A typical PI-based metal detector sends about 100 pulses per second, but the number can vary greatly based on the manufacturer and model, ranging from a couple of dozen pulses per second to over a thousa.nd.

This Garrett metal detector uses pulse induction.
If the metal detector is over a metal object, the pulse creates an opposite magnetic field in the object.
When the pulse's magnetic field collapses, causing the reflected pulse, the magnetic field of the object makes it take longer for the reflected pulse to completely disappear.
This process works something like echoes: If you yell in a room with only a few hard surfaces, you probably hear only a very brief echo, or you may not hear one at all; but if you yell in a room with a lot of hard surfaces, the echo lasts longer.

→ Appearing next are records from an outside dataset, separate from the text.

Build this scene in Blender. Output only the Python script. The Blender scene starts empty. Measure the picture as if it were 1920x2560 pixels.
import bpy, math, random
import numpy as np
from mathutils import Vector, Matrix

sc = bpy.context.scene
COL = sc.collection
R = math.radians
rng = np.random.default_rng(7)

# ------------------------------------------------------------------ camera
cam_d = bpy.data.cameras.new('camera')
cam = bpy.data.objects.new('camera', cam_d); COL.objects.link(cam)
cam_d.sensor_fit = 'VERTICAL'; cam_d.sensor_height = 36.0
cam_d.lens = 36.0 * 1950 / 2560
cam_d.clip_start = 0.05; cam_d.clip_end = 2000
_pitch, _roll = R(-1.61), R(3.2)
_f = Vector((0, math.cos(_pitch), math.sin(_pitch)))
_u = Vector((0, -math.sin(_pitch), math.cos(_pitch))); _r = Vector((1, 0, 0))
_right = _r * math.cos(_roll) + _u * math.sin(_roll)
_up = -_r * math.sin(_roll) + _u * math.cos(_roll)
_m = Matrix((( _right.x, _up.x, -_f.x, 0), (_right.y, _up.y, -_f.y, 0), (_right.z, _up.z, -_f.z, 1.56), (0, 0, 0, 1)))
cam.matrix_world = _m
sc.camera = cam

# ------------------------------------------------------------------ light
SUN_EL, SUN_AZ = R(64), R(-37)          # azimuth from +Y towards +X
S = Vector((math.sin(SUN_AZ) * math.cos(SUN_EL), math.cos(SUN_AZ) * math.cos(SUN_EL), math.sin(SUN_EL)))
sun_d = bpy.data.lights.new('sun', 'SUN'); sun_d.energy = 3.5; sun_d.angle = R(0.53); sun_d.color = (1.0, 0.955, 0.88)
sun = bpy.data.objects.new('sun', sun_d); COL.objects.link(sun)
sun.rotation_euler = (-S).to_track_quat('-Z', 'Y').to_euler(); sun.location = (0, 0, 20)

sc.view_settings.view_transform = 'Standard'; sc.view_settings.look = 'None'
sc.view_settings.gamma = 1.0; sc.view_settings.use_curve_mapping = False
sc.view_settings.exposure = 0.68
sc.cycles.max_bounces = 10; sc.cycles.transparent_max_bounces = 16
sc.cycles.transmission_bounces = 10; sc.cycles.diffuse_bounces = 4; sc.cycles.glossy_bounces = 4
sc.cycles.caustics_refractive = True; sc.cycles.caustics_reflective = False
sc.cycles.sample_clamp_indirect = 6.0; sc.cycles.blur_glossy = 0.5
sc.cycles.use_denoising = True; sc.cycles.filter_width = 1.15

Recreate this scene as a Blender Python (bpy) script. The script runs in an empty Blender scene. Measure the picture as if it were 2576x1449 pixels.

In a PI metal detector, the magnetic fields from target objects add their "echo" to the reflected pulse, making it last a fraction longer than it would without them.
A sampling circuit in the metal detector is set to monitor the length of the reflected pulse. By comparing it to the expected length, the circuit can determine if another magnetic field has caused the reflected pulse to take longer to decay.
If the decay of the reflected pulse takes more than a few microseconds longer than normal, there is probably a metal object interfering with it.